→ Data entries
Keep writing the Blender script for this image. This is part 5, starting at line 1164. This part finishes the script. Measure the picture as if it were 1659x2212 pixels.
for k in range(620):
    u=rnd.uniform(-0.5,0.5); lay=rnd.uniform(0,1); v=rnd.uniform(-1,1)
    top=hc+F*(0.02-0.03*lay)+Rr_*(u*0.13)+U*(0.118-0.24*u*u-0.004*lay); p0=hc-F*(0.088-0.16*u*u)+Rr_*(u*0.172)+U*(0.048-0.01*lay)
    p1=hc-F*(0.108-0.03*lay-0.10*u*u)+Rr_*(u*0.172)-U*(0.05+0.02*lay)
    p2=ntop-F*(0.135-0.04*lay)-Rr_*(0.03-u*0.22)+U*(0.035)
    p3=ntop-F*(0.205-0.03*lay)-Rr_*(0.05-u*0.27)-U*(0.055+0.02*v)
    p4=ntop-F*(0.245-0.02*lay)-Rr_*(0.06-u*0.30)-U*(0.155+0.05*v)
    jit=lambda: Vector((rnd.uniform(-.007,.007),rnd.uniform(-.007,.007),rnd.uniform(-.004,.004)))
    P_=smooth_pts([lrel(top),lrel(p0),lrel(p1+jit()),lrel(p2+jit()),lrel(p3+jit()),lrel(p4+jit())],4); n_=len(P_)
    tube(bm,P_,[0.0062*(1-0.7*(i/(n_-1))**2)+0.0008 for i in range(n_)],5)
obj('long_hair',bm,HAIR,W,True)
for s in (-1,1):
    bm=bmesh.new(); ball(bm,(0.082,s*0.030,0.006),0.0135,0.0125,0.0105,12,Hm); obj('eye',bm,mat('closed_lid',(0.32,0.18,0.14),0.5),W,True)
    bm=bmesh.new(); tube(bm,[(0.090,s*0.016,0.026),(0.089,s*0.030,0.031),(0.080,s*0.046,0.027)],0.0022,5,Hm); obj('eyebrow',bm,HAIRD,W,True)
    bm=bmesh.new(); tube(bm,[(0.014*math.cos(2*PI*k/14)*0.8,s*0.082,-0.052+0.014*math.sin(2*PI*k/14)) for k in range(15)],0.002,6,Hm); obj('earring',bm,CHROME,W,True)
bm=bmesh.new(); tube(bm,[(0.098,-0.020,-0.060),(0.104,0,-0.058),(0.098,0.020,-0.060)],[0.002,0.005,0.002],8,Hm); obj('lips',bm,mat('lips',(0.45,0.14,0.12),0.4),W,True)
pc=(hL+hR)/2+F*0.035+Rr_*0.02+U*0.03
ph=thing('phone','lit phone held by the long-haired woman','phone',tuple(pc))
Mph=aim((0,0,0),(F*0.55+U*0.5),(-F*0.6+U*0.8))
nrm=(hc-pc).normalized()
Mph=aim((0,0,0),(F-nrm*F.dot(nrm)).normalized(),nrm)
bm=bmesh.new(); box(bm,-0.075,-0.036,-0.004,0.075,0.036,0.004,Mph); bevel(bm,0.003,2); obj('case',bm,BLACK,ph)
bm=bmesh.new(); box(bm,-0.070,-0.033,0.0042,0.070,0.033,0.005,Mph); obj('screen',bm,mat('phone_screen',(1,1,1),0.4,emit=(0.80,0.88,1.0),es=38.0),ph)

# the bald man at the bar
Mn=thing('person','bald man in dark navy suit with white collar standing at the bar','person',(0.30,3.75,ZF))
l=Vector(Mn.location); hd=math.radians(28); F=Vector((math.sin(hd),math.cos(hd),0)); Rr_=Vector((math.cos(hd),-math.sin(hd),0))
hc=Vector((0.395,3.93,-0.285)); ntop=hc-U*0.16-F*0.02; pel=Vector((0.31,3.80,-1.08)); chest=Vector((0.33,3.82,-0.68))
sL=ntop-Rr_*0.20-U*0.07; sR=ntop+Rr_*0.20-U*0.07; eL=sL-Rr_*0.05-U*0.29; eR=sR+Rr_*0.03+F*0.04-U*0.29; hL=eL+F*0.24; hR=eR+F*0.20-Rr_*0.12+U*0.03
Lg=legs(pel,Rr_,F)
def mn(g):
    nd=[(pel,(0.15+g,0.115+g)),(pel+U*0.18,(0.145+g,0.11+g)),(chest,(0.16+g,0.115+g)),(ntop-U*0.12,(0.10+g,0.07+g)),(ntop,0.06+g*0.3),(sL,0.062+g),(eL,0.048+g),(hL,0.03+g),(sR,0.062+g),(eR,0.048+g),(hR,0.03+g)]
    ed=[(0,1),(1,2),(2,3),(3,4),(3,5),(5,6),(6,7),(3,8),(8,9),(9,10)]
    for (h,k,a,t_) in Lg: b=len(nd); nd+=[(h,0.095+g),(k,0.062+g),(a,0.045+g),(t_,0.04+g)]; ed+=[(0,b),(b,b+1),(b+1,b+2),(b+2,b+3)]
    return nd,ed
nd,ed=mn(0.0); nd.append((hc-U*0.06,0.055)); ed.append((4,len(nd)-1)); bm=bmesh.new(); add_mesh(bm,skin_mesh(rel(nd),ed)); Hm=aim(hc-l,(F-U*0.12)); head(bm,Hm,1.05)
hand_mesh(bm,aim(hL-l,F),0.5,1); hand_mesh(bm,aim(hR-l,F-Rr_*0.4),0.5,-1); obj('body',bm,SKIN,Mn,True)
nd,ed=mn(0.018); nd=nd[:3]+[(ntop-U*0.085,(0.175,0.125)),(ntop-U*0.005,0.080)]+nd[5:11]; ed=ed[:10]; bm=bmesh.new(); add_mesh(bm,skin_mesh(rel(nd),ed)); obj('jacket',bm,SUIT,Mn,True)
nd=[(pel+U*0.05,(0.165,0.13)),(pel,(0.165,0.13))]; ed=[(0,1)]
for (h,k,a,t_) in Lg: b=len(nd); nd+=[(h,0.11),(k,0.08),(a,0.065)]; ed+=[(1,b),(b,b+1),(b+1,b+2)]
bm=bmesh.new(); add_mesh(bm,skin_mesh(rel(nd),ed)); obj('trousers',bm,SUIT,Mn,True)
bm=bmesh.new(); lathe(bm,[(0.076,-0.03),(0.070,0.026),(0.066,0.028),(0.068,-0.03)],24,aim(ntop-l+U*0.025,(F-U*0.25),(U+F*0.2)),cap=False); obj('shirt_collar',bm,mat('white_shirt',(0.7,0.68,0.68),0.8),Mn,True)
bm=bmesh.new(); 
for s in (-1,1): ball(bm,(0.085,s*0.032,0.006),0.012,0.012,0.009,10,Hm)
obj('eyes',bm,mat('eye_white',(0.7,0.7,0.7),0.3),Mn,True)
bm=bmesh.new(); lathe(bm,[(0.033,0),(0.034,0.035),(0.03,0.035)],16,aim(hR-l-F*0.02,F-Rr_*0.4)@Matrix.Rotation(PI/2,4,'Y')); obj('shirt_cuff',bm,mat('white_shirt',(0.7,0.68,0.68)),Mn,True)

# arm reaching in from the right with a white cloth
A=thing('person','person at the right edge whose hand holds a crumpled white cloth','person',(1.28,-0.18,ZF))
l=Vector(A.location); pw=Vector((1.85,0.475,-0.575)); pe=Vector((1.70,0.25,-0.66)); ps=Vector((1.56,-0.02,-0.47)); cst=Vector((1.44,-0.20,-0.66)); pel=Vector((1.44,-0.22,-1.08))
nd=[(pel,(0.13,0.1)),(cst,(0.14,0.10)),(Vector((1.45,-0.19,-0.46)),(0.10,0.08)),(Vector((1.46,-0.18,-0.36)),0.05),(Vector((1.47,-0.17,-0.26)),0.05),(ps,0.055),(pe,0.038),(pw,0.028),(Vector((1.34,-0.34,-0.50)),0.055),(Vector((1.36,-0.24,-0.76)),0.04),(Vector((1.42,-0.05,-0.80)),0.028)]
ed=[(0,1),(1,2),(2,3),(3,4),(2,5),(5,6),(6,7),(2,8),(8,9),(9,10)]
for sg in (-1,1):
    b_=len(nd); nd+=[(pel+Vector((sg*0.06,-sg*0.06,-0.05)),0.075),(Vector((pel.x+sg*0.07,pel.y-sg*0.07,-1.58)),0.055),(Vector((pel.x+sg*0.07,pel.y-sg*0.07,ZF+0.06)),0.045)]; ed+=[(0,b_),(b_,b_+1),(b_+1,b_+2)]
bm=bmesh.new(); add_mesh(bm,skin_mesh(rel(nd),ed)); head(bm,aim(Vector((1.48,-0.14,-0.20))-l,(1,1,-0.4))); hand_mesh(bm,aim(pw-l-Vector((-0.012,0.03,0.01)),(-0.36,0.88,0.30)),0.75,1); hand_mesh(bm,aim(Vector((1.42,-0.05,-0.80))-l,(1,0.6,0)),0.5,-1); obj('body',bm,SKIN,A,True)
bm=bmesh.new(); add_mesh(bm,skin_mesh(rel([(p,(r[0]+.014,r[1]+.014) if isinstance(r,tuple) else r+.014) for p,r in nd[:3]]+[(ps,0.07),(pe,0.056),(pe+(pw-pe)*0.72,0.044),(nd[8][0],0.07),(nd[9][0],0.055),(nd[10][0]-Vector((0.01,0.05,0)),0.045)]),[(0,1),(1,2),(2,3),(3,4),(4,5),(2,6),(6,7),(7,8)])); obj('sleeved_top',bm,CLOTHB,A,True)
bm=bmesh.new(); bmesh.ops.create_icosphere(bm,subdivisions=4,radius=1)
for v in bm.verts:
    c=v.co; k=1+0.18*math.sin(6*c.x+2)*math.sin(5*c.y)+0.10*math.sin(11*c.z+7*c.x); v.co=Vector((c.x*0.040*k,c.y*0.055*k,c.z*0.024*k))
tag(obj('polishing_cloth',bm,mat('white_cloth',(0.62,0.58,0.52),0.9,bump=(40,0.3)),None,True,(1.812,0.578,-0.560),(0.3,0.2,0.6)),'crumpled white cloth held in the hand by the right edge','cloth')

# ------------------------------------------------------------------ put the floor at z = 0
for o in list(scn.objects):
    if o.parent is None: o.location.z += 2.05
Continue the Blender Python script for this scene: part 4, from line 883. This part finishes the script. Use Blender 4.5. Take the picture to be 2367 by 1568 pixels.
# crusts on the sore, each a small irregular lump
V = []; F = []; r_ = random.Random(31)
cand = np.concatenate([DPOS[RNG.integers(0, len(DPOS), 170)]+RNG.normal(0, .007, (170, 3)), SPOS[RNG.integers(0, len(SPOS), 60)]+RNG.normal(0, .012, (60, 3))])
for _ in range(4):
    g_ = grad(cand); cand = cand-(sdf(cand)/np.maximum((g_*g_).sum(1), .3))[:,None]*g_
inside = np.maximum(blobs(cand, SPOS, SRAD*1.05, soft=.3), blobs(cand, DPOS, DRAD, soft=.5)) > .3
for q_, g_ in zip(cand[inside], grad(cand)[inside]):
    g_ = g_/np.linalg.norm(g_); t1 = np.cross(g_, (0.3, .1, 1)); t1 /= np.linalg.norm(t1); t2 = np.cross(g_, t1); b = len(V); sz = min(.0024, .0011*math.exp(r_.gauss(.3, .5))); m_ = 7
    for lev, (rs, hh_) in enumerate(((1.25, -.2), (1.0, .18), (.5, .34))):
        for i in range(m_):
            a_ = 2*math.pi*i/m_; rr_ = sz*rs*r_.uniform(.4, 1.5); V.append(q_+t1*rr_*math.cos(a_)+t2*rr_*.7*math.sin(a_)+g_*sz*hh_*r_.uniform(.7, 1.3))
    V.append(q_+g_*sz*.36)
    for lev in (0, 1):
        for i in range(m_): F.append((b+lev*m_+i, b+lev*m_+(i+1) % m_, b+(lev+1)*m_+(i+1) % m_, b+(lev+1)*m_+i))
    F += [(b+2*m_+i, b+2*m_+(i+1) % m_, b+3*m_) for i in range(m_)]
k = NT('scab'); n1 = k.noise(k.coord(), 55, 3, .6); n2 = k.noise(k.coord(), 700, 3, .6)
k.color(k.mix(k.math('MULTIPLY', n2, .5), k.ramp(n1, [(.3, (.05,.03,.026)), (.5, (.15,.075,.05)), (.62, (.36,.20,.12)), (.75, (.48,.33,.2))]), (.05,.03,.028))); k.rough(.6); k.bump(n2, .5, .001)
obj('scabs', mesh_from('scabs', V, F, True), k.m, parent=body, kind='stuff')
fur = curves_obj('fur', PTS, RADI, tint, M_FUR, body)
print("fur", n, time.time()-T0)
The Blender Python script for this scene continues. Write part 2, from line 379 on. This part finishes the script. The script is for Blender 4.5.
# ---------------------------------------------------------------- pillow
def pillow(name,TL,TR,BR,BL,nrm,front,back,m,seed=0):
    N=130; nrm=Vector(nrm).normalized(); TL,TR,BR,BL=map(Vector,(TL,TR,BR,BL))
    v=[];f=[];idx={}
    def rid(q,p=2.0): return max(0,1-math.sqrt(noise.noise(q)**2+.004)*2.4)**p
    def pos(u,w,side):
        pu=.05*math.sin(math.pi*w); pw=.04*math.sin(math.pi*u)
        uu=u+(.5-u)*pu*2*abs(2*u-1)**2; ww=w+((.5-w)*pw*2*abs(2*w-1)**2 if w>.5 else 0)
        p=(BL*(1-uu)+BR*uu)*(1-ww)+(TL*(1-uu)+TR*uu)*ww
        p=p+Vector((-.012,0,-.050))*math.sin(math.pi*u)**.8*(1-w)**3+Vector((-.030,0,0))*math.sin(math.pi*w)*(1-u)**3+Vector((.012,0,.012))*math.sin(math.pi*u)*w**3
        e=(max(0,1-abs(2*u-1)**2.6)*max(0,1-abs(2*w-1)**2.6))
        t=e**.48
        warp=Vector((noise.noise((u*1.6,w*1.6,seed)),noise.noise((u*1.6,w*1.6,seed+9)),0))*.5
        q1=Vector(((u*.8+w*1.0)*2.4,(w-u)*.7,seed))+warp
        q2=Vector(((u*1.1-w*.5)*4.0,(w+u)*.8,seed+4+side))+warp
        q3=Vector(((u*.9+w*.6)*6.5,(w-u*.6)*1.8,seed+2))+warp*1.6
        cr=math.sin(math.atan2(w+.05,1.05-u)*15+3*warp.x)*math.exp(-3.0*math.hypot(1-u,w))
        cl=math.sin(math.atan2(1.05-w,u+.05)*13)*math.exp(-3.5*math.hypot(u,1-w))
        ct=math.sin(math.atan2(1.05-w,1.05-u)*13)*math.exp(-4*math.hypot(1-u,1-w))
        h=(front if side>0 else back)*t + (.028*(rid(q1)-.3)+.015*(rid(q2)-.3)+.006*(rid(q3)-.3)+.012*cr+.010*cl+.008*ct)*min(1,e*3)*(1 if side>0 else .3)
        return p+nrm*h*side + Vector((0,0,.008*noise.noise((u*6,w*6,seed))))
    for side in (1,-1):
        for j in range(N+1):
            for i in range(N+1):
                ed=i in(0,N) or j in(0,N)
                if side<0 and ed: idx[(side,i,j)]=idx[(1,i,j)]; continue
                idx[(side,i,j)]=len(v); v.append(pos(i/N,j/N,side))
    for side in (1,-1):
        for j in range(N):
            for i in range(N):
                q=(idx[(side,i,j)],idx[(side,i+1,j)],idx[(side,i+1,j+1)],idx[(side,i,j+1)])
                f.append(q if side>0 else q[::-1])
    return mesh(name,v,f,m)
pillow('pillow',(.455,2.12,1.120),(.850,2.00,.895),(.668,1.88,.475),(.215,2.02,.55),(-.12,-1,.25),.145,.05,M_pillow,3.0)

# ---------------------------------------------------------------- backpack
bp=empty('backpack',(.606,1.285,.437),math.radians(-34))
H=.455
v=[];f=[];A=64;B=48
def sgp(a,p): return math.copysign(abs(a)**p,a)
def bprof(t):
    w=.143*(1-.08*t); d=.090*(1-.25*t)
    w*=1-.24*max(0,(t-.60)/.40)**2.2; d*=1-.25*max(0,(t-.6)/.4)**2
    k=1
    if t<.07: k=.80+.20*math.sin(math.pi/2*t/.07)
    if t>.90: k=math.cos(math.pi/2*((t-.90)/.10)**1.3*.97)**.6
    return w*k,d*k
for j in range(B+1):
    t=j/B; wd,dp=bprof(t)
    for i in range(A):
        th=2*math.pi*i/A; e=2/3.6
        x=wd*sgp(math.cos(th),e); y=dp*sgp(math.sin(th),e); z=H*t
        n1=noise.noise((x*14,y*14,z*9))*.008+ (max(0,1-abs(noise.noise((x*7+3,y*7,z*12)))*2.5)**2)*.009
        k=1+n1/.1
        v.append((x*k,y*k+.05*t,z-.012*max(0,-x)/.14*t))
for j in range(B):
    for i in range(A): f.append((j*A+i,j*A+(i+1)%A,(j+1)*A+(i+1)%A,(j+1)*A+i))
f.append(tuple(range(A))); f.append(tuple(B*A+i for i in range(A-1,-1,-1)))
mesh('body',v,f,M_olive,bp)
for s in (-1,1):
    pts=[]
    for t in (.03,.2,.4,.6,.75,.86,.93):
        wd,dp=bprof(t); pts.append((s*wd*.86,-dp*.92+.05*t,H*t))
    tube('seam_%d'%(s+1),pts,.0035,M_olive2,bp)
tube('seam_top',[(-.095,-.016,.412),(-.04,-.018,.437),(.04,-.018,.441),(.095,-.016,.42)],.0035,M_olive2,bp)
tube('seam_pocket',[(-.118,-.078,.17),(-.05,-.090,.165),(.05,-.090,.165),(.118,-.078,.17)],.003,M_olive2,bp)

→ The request
Copy all lines from the entries that contain the word "finishes".

→ Solved problem
Keep writing the Blender script for this image. This is part 5, starting at line 1164. This part finishes the script. Measure the picture as if it were 1659x2212 pixels.
Continue the Blender Python script for this scene: part 4, from line 883. This part finishes the script. Use Blender 4.5. Take the picture to be 2367 by 1568 pixels.
The Blender Python script for this scene continues. Write part 2, from line 379 on. This part finishes the script. The script is for Blender 4.5.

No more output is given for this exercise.